Lourenco Goncalves : I like the footprint, Karl. I like the footprint. M&A, we never talk about in this company. We never talk about M&A as a theoretical exercise. So as a theoretical exercise, I like my footprint. That’s all I can tell right now.
Karl Blunden : Got you. That’s helpful. And then on the debt profile, you’ve made a lot of progress in paying down debt, both the bonds and then also the ABL. As you think about kind of the optimal cap structure, is there an interest in also extending that beyond just paying down? Or should we think about the focus being primarily towards just debt pay down for now?
Lourenco Goncalves : We will continue to pay down debt. It’s still our main use of cash. This being said, with all the conversations about debt and pension/OPEB liabilities and things like that, think about 2 years ago, we were 4 point-something billion dollars in pension/OPEB liabilities. Now we are at sub $1.8 billion and something. So we take care of these things. We don’t talk much about, we just do it. And sometimes the underlying number, the ones that trigger trades in a minute-by-minute, play-by-play based, they are not that great. There’s not a lot of EPS. Cash flow is higher than EBITDA. This is a company that we are running for shareholders, for bondholders, for employees, for people that are vested long term, and we’ll continue to do that.
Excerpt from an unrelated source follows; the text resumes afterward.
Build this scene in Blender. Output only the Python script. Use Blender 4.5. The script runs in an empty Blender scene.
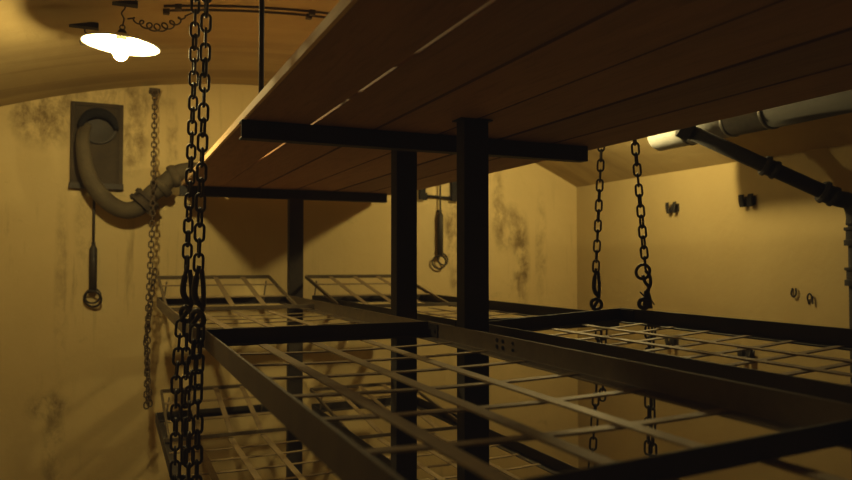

Two years is a long time for us. We proved that when we acquired AK and then ArcelorMittal USA, and then FPT. So two years ago, we were making $2 billion in revenues. So now I’m making $23 billion in revenue in two years. That’s not a crypto company. It’s real. It’s Cleveland-Cliffs, 175 years old company. But we’ve got to have to take a step back and look the real picture, look like how things really are in the marketplace. The most important thing that we did in 2022 was not even fixing the assets. The most important thing was fixing the relationship between the steel company, a major steel company, a major supplier to the automotive industry and the automotive industry itself. If you look back to the root cause of the bankruptcies of Bethlehem and LTV and Armco and Inland, Inland didn’t go bankrupt, it was acquired by Mital.
So it’s not a good example. But the vast majority of these names of the past, you go back to this value destruction that the automotive industry promoted between steel companies. And as of 2022, 2023, we’re still facing that. We go to negotiate with a client that the biggest thing that they had last year was microchips, supply chain. And the only thing they want to talk about is price. So I was really ready to not renew a contract entirely with a car manufacturer. But at the end of the day, they all renewed. They all appreciated. They all understood. I’m being very polite. So things will continue to be good, but that’s the biggest accomplishment. And I got very few questions about that. So that’s why I’m emphasizing what I believe is the real game changer.
It’s like an iron ore company becoming a steel company, it’s a real game changer. Now a supplier of automotive not begging for orders and offering lower prices to get it, it’s another big game changer. So stay tuned. 2023 is just starting. It’s February. So we have 10 more months to go. Okay, Karl?
Karl Blunden : Yes, that’s helpful. Congrats on the continued debt reduction.